### STATED TASK
Give again, word for word, each line from the top of the listing through the line that holds "self.quad([c[i] for i in q], mm)".
********************
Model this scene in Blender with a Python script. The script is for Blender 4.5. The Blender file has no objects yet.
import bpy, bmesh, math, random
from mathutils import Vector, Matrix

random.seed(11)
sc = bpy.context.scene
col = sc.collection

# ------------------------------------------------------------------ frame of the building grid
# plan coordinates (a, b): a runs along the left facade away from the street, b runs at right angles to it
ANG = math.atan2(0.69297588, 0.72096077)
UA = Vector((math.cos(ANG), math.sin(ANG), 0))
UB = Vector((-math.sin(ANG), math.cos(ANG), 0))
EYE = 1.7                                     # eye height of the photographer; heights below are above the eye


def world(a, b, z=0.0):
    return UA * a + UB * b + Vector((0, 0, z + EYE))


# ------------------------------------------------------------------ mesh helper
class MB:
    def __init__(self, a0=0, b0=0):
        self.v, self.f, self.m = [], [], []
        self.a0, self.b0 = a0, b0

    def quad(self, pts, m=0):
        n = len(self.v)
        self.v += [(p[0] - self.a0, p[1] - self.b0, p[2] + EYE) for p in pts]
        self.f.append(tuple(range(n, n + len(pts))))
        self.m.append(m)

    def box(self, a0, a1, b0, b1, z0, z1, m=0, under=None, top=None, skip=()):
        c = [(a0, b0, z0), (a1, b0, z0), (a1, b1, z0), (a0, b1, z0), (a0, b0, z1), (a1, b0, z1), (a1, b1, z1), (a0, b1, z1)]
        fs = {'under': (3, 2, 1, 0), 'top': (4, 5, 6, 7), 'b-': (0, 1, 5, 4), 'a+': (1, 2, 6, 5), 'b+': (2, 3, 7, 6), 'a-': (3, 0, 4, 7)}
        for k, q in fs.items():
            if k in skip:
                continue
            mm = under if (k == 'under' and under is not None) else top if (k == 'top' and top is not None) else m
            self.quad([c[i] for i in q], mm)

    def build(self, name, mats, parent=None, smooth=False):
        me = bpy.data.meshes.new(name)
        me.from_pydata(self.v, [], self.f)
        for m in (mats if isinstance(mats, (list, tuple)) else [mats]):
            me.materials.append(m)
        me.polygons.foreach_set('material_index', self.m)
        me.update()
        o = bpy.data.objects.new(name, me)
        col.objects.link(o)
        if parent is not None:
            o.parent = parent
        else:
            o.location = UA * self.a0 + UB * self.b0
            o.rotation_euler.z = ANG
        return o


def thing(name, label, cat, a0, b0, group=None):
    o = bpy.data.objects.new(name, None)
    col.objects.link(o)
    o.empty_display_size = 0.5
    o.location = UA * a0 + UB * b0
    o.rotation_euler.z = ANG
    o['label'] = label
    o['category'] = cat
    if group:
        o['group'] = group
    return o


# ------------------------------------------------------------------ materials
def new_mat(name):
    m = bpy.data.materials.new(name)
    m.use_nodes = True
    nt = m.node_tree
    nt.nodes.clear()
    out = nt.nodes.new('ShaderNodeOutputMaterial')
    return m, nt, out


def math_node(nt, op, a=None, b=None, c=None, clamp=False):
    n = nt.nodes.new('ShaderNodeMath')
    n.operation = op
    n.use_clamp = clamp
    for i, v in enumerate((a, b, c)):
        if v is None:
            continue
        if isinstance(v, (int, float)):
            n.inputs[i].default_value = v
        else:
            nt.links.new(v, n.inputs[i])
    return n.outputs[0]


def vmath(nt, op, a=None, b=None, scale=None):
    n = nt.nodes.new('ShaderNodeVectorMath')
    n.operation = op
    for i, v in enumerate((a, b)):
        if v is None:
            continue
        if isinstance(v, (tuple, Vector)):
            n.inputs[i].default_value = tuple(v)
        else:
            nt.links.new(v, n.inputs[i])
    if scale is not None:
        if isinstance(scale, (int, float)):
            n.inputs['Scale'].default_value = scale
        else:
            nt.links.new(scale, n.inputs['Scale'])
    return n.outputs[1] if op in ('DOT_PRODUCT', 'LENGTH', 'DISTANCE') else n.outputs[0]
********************
### SOLUTION FOR THIS TASK
Model this scene in Blender with a Python script. The script is for Blender 4.5. The Blender file has no objects yet.
import bpy, bmesh, math, random
from mathutils import Vector, Matrix

random.seed(11)
sc = bpy.context.scene
col = sc.collection

# ------------------------------------------------------------------ frame of the building grid
# plan coordinates (a, b): a runs along the left facade away from the street, b runs at right angles to it
ANG = math.atan2(0.69297588, 0.72096077)
UA = Vector((math.cos(ANG), math.sin(ANG), 0))
UB = Vector((-math.sin(ANG), math.cos(ANG), 0))
EYE = 1.7                                     # eye height of the photographer; heights below are above the eye


def world(a, b, z=0.0):
    return UA * a + UB * b + Vector((0, 0, z + EYE))


# ------------------------------------------------------------------ mesh helper
class MB:
    def __init__(self, a0=0, b0=0):
        self.v, self.f, self.m = [], [], []
        self.a0, self.b0 = a0, b0

    def quad(self, pts, m=0):
        n = len(self.v)
        self.v += [(p[0] - self.a0, p[1] - self.b0, p[2] + EYE) for p in pts]
        self.f.append(tuple(range(n, n + len(pts))))
        self.m.append(m)

    def box(self, a0, a1, b0, b1, z0, z1, m=0, under=None, top=None, skip=()):
        c = [(a0, b0, z0), (a1, b0, z0), (a1, b1, z0), (a0, b1, z0), (a0, b0, z1), (a1, b0, z1), (a1, b1, z1), (a0, b1, z1)]
        fs = {'under': (3, 2, 1, 0), 'top': (4, 5, 6, 7), 'b-': (0, 1, 5, 4), 'a+': (1, 2, 6, 5), 'b+': (2, 3, 7, 6), 'a-': (3, 0, 4, 7)}
        for k, q in fs.items():
            if k in skip:
                continue
            mm = under if (k == 'under' and under is not None) else top if (k == 'top' and top is not None) else m
            self.quad([c[i] for i in q], mm)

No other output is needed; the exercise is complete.